Uma nova âncora que orientasse a economia se fazia necessária. Mais importante que a própria âncora era quem seria seu agente executivo. Haveria de ser um nome que esbanjasse rigor acadêmico, sensibilidade operacional e respeito dos diferentes órgãos multilaterais e instituições financeiras internacionais, uma vez que um acordo com o FMI havia sido celebrado ao final de 1998.

A adolescência e as dores do crescimento: barreiras à autorealização

Praticamente arrancado de seu posto de diretor do famoso fundo de investimentos de George Soros, Armínio Fraga é alçado a presidente do Banco Central do Brasil, com a tarefa de gerir a transição da política econômica para um novo ponto de apoio. Renomado no exterior e visto com reservas internamente (foi chamado de “gênio do mal” por um senador, durante sua sabatina de aprovação no Senado Federal), Armínio Fraga lançou mão de um expediente que se havia repetido com frequência na gestão econômica no Brasil: convencer os estrangeiros de nossa seriedade.

Armínio Fraga - Presidente do Banco Central - 1999-2002

Apoiando-se em experiências internacionais de países como Nova Zelândia e Reino Unido, premido pelas circunstâncias, propõe a adoção do regime de metas de inflação como âncora para a manutenção da estabilidade de preços.
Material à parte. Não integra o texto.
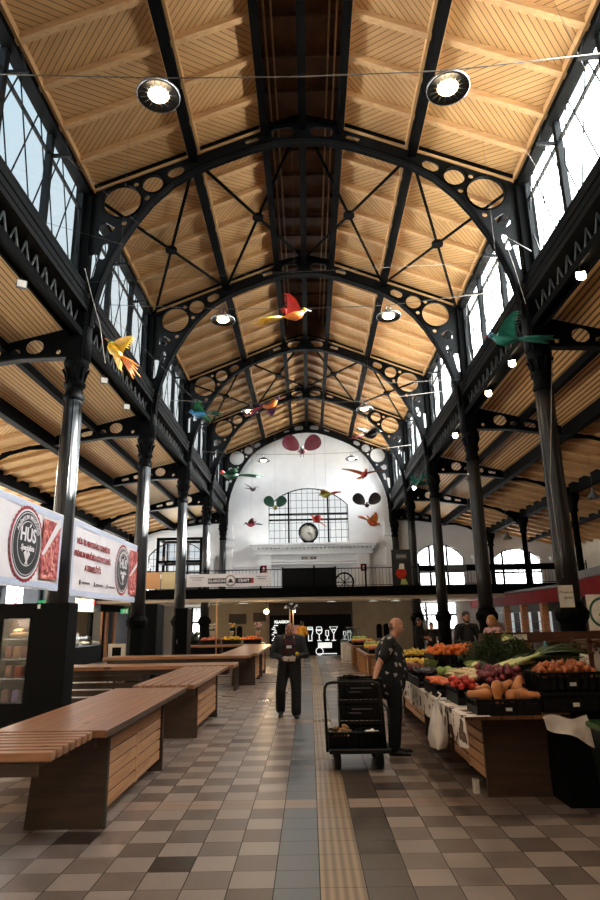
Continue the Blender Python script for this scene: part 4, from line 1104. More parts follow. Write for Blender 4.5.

O regime funciona assim: a inflação passa a ser o barômetro da atividade econômica. Sempre que o índice de peços subir, deduz-se que a demanda está incompatível com a oferta. Eleva-se a taxa de juros, a qual terá por efeito estimular a poupança das famílias e das empresas, uma vez que o endividamento se tornará mais custoso. Por outro lado, quando a inflação desacelerar, o governo pode reduzir a taxa de juros, de maneira a fomentar o consumo e o investimento.

O regime tem obtido êxito em controlar a inflação (gráfico abaixo), muito embora pouco possa fazer quando a pressão altista venha de fora. Mesmo assim, devemos nos perguntar: quais os custos deste regime de controle da inflação? Taxa de juros elevada, crescimento econômico em marcha lenta.

Fonte: IBGE

A experiência tem mostrado que o regime de metas mantém a inflação nos eixos às custas do desenvolvimento econômico. Autores como Delfim Netto, Luiz Carlos Bresser-Pereira, Yoshiaki Nakano, José Luís Oreiro e João Sicsú, dentre outros, têm sido porta-vozes de uma visão crítica deste modelo. Não porque ele seja falho, mas porque ele é reducionista em sua visão de Brasil.

Ao se olhar apenas para a inflação, deixa-se de contemplar o crescimento econômico como meta central do país e impõe-se uma camisa de força sobre as potencialidades socioeconômicas. Com medo das consequências do desenvolvimento, opta-se pelo conservadorismo, pelo medo da inflação que ainda povoa as mentes da geração que ocupa atualmente o poder.

Neste sentido, o regime de metas de inflação não faz mais do que direcionar para o BNDES (gráfico a seguir) grande parte da demanda por crédito para investimentos a taxas de juros subsidiadas (os repasses já passam dos R$ 200 bilhões), cuja fonte de recursos é tanto o Fundo de Amparo do Trabalhador (FAT) quanto o Orçamento Federal, via Tesouro Nacional.

Repasses ao BNDES - 2000-2011. Fonte: Banco Central do Brasil

Ademais, o sistema bancário se refestela, lucrando com as elevadas tarifas que cobra de seus clientes e do elevado ganho com as operações de crédito, fundamentalmente, ao consumo das famílias (gráfico abaixo).

Fonte: Banco Central do Brasil

Neste sentido, duas perguntas se fazem necessárias: (1) não seria hora de acoplar o sistema de metas de inflação a um projeto maior de desenvolvimento econômico, em vez de adotar a parcimônia como critério de avaliação de nossas virtudes? (2) seriam as forças políticas nacionais incapazes de se esmerar em um horizonte de planejamento mais longo do que o ciclo eleitoral?

É nítido que a resposta da primeira condiciona-se à reposta da segunda pergunta. Até aqui, o que se notou é que as forças políticas atuam apenas quando pressionadas pelas circunstâncias, como se a crise fosse o único motor central da ação, da mobilidade. Haverá quem diga que as coisas são sempre assim, e a crise europeia e o impasse norte-americano apenas ratificarão o cinismo.

Como disse o velho Delfim Netto, em coluna do Valor Econômico, o Brasil de 2012 será “aquilo que nós fizermos dele”. O desenvolvimento econômico ganha este nome, justamente, por “des-envolver” as forças produtivas, culturais, sociais e psíquicas que vicejam no bojo do grupo social.

Avançar neste processo implica abandonar inocências juvenis e simplicidades provincianas. É um salto sobre um abismo enevoado; eis o sentido estrito da modernidade, já consagrado na trajetória do Fausto de Goethe. O receio apenas reprimirá tais forças, e as constrangirá a se expressar de formas menos frutíferas. A decisão precisa ser tomada.